El periodismo auténtico no puede ni debe permanecer neutral. Hemos dicho antes que en una guerra la disputa es a muerte. En efecto, la defensa del régimen de corrupción y prebendas que provoca el desabasto por el boicot de las empresas farmacéuticas; la difusión por todos los medios, en nado sincronizado, de la facciosa demanda en contra de Hugo López Gatell (como castigo por su férrea defensa de la salud de la población, por encima de intereses comerciales de farmacéuticas o empresas de productos chatarra); la pérdida de los derechos sociales de las y los trabajadores por medio de la flexibilización; y, en general, el abandono de la rectoría de la economía del Estado en favor de un libre mercado que permitía el flujo de mercancías al mismo tiempo que condenaba a las y los mexicanos y hermanos centroamericanos a exponer sus vidas en el desierto en búsqueda de fuentes de trabajo; son todas muestras de un biopoder, es decir, de la condena a muerte de grupos humanos enteros por un poder invisible que hizo pasar por natural un orden social artificial, funcional solamente para las élites.
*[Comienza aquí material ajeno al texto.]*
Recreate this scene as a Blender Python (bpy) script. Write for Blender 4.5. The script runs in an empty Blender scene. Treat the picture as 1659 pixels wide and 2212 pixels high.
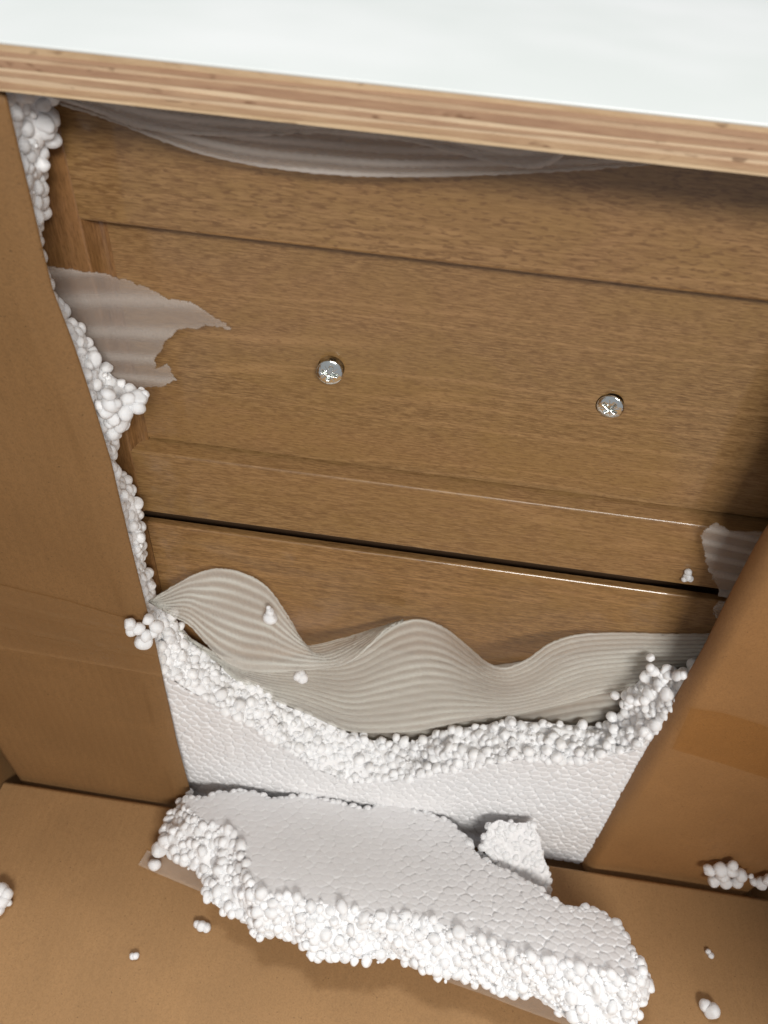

Los muertos de esta guerra del neoliberalismo contra la población los seguimos poniendo todos los días, y el periodismo que pugna por la defensa de actores políticos, consorcios, empresarios y todo aquel que defienda al neoliberalismo, es también un mercenario contrario a los intereses de las y los mexicanos.

Para nosotros, es claro que hay un ejercicio sicario y mercenario que se presenta como periodismo; ante lo cual, su contraparte debe ser el trabajo serio de investigación y divulgación que contribuya realmente a que la población se forje una opinión a partir de una comprensión profunda de la realidad, siendo capaz de tomar partido en defensa de sus intereses no sólo individuales, sino colectivos, al tiempo que desvele los intereses oligarcas (particulares y de grupo) que se esconden detrás del denominado cuarto poder. No hay que olvidar que esta clase de periodistas mercenarios han sido cruciales en los ataques a los gobiernos progresistas de la región, y debemos conocer cómo y a partir de qué recursos participaron en ello. Pero sobre esto volveremos en un próximo artículo.

 

[1] Un buen ejemplo de esto lo encontramos en las palabras «negrito» o «prietito», que dichas de manera cariñosa, en un contexto de afecto, es comunmente bien recibida por el receptor, mientras que en un contexto laboral y en tono de sorna, burla o condescendiente, puede constituir un acto de racismo. Para ahondar en este aspecto, se puede seguir las excelentes reflexiones del colectivo Poder Prieto, impulsado por Maya Zapata y Tenoch Huerta.